Amazon announced this morning a further investment in voice technology with an expansion of its Alexa Fund Fellowship to 14 new universities, up from only 4 in 2017, the Fellowship’s first year. The program, which is designed to support conversational A.I. and speech science research, is now coming to 18 total universities, including new additions, MIT, Dartmouth and Cambridge.

Under the banner of the Alexa Fund Fellowship are two programs: The Alexa Graduate Fellowship, focused on fostering education by PhD and post-doctoral students on topics like machine learning, speech science, and conversational A.I.; as well as the Alexa Innovation Fellowship, which is aimed at helping entrepreneurship center faculty serve as voice experts on campus, Amazon says.

Only 10 of the universities are receiving the 2018-19 Graduate Fellowship – a decision that’s made based on their research interests, planned coursework, and conversational A.I. curriculum, says Amazon.

This list now includes: Carnegie Mellon; the International Institute of Information Technology in Hyperabad, India; John Hopkins; MIT; Cambridge; University of Sheffield (UK); University of Southern California (LA); University of Texas at Austin; University of Washington (Seattle); and University of Waterloo (Ontario, Canada).

Meanwhile, the Innovation Fellowship will help to support on-campus entrepreneurship programs, by offering funding, Alexa devices, hardware kits, and regular training.
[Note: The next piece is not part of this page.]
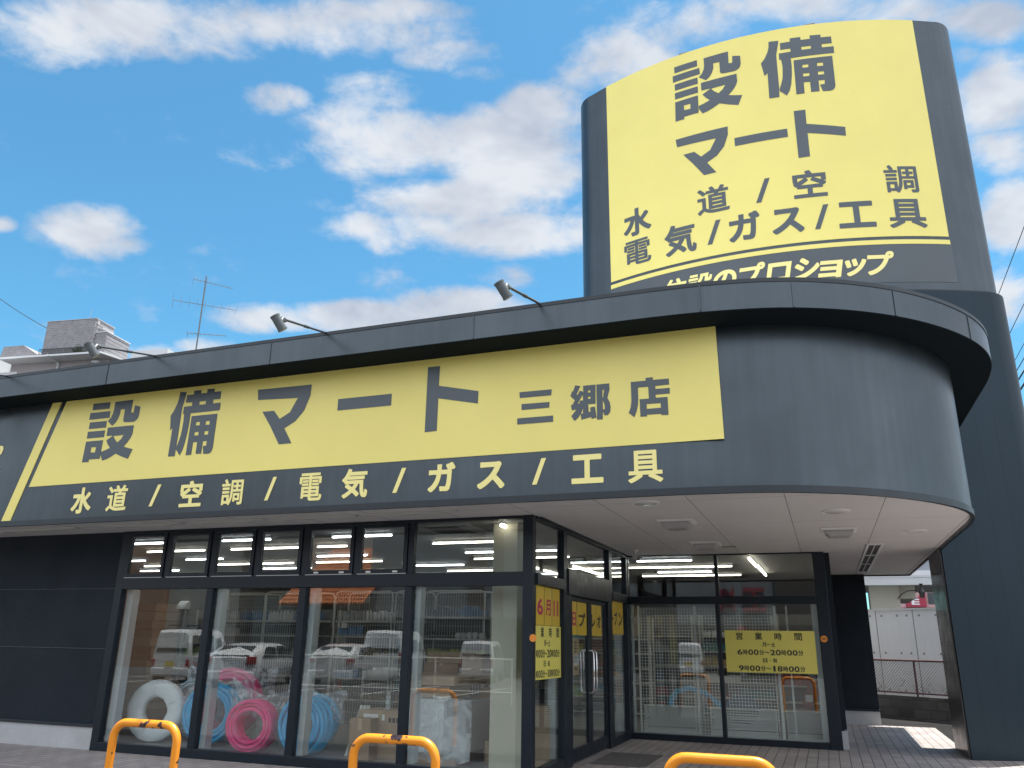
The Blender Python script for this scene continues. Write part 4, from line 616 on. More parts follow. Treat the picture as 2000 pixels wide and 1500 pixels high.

The goal is to encourage student entrepreneurs to integrate voice technology into their startups, using Alexa’s developer services like ASK and AVS.

There are also 10 universities receiving this funding, as there’s some overlap with the prior list. These include: Arizona State University; California State University (Northridge); Carnegie Mellon; Dartmouth; Emerson College; Texas A&M University; University of California (Berkeley); University of Illinois; University of Michigan (Ann Arbor); and University of Southern California.

As a part of this year’s Fellowship, there are already a number of projects underway.

For example, Alexa Graduate Fellow Jessica van Brummelen is exploring ways to make conversational A.I. interfaces easier to create and learn at MIT;  Alexa Innovation Fellow Andrew Singer, the Associate Dean of Innovation and Entrepreneurship at the College of Engineering at the University of Illinois at Urbana-Champaign is teaching a course on audio and signal processing that uses the Alexa Voice Services development kits; and Alexa Graduate Fellow James Thorne is studying new methods to use A.I. to verify information accuracy by way of follow-up questions at Cambridge.

With this expanded Fellowship, Amazon is seeding the system with entrepreneurs, researchers and academics who are working with voice technology, and specifically, Amazon’s Alexa voice platform. This could also help to serve as a hiring pipeline for Amazon in the future, while bringing Alexa developer tools directly to schools and classrooms.

Amazon, however is not the only company working to promote its technology at the university level. Google created its own PhD Fellowship program in 2009 which supports future faculty, industry researchers, innovators and entrepreneurs across disciplines, including voice.

The Alexa Fund Fellowship is one of several ways Amazon has been investing in Alexa technology and research. It also launched developer tools like the Alexa Skills Kit (ASK) and Alexa Voice Services (AVS) and allocated $200 million to voice-related startups via the Alexa Fund.